#### Recorded data

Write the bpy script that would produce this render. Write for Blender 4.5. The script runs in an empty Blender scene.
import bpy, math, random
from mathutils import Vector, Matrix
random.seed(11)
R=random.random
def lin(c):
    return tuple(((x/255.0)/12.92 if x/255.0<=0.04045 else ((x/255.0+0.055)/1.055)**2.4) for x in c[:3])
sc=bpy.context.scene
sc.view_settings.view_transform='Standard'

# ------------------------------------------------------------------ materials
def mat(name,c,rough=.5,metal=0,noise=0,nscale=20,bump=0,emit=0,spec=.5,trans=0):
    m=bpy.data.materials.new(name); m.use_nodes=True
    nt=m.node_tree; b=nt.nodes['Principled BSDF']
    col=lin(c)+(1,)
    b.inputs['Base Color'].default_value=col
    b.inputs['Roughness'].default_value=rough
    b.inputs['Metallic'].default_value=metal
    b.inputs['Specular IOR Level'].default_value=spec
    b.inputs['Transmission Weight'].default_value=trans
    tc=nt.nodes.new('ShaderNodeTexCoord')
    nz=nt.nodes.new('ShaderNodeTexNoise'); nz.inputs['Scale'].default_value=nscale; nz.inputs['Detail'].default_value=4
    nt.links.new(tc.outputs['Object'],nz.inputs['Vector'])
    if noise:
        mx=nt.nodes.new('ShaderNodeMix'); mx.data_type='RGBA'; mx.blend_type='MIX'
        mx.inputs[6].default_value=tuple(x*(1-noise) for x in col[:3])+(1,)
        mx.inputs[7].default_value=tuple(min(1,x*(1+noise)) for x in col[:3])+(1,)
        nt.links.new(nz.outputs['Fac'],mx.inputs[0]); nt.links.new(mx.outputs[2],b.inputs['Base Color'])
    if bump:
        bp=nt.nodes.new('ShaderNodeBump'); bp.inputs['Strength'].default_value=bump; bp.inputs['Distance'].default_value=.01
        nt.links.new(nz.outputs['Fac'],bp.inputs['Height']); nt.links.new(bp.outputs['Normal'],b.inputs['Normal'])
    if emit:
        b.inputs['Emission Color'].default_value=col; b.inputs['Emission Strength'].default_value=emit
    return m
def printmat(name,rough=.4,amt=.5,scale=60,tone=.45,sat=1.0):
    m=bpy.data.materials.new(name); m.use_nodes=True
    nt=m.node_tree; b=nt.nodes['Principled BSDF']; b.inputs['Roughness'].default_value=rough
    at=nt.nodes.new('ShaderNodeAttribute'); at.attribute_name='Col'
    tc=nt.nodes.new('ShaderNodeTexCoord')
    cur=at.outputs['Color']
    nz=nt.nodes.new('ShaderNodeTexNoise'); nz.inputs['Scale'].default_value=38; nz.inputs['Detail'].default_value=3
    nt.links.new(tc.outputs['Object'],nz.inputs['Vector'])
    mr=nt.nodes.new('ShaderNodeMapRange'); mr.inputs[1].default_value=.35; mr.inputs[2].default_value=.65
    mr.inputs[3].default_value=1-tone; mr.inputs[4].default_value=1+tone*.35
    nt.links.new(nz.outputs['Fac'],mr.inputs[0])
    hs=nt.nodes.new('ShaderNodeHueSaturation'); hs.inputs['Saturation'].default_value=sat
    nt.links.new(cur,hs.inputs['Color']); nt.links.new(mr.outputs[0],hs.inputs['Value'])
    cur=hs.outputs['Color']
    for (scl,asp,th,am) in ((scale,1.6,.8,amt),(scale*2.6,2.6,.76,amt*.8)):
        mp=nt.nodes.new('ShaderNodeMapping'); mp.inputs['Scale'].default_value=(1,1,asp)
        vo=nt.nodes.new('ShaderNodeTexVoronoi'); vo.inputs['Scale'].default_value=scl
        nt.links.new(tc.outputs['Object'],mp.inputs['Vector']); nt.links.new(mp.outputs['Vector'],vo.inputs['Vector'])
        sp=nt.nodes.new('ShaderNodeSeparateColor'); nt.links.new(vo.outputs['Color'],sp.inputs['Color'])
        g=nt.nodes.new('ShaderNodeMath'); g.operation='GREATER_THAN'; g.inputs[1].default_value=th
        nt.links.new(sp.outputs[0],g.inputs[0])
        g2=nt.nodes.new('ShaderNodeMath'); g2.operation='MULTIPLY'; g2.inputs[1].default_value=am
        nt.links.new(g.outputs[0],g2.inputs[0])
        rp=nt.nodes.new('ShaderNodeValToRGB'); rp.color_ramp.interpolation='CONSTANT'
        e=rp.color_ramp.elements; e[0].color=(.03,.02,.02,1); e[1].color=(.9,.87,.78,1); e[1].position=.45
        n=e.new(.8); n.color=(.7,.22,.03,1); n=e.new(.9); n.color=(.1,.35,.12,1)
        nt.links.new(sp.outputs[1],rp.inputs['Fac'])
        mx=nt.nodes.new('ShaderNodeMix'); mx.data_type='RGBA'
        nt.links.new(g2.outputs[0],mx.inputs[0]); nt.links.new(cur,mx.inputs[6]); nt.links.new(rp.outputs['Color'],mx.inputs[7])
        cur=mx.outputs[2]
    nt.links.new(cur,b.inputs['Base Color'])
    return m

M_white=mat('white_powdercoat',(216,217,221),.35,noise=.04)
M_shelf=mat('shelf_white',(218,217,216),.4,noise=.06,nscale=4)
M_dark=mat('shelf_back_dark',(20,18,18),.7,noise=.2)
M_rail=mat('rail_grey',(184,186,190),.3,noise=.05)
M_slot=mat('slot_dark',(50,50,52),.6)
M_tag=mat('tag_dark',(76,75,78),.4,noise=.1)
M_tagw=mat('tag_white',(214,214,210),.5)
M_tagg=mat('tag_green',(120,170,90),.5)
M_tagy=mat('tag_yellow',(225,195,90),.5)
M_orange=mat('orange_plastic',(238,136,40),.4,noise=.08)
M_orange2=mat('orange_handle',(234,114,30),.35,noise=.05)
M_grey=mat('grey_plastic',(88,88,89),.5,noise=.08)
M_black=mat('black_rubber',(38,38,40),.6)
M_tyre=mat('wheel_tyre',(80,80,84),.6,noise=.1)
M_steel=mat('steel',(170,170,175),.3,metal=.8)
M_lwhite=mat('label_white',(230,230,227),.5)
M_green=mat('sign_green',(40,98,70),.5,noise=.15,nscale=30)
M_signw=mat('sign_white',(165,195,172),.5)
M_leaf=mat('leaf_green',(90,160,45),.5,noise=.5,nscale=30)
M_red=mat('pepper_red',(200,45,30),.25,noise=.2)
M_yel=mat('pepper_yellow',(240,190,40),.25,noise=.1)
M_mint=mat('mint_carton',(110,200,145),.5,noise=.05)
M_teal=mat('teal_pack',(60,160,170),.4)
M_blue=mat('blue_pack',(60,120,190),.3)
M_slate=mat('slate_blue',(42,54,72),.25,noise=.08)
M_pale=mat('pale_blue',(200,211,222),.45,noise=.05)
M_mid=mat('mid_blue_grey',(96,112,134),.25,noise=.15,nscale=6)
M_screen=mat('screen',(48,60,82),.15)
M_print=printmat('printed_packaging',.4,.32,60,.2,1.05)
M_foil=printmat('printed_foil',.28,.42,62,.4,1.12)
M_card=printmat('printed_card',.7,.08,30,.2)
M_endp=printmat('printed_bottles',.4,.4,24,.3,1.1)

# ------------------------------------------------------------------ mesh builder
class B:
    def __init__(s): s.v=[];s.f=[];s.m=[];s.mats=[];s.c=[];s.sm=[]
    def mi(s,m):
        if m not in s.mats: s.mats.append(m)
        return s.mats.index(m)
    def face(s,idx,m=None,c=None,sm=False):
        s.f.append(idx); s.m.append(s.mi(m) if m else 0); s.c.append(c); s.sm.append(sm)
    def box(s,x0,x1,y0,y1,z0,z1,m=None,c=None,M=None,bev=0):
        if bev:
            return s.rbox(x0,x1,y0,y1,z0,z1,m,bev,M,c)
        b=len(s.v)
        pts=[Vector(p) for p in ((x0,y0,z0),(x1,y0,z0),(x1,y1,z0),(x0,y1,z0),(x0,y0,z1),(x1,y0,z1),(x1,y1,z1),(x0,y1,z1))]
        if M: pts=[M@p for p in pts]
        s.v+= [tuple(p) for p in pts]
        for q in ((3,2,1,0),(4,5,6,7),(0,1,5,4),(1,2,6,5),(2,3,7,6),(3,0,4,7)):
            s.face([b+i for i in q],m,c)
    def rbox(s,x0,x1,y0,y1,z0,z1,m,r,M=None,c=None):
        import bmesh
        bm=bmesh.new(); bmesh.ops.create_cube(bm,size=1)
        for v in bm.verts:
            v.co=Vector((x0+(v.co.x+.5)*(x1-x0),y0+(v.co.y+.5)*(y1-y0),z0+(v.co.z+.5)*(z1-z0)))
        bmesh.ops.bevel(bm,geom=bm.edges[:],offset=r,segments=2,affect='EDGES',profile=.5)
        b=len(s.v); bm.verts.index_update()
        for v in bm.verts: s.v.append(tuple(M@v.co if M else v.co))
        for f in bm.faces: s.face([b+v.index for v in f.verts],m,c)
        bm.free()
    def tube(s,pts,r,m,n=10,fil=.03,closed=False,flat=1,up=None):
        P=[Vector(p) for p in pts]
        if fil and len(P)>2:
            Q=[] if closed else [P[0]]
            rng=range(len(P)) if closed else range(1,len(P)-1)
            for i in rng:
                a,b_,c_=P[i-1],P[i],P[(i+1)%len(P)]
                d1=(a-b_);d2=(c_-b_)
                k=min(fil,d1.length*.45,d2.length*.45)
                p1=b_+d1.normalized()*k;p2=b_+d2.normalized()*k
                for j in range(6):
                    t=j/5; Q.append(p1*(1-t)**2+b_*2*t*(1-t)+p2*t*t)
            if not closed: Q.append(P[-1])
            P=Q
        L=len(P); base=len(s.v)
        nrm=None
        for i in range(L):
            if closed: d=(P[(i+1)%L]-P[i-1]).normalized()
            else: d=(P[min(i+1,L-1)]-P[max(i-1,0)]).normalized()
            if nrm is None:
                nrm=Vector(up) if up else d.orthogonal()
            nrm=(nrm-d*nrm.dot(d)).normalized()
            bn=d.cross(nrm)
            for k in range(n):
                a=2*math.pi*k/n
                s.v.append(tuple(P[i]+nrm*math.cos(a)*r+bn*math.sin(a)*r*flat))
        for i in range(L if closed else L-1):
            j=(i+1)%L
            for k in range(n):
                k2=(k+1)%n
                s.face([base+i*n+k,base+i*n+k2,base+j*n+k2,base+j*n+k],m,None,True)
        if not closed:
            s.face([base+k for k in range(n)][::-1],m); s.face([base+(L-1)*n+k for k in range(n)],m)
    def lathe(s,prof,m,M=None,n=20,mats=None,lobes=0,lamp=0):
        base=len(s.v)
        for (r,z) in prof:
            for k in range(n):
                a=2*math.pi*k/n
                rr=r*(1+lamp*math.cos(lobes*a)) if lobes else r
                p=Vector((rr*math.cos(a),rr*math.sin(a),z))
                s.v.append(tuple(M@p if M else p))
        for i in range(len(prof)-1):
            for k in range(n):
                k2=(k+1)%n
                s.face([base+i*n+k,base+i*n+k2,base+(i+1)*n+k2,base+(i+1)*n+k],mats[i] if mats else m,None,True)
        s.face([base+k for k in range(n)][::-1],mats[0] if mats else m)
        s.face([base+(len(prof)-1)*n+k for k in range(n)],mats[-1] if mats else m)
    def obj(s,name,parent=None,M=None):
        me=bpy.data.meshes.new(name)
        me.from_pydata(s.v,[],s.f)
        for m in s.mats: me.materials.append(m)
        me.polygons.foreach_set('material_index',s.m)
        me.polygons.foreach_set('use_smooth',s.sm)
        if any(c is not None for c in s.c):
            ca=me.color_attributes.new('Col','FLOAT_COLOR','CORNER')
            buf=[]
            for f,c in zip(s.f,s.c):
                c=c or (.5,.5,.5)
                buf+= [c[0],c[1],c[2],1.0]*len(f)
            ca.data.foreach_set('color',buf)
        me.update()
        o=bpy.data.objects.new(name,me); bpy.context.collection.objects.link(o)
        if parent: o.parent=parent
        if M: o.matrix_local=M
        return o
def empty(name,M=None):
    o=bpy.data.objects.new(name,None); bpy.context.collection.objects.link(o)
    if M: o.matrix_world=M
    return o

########

__Aim__: Starting at the first line of the listing, retype every line up to and including the one with "sc.view_settings.view_transform='Standard'".

__Completed task__:
Write the bpy script that would produce this render. Write for Blender 4.5. The script runs in an empty Blender scene.
import bpy, math, random
from mathutils import Vector, Matrix
random.seed(11)
R=random.random
def lin(c):
    return tuple(((x/255.0)/12.92 if x/255.0<=0.04045 else ((x/255.0+0.055)/1.055)**2.4) for x in c[:3])
sc=bpy.context.scene
sc.view_settings.view_transform='Standard'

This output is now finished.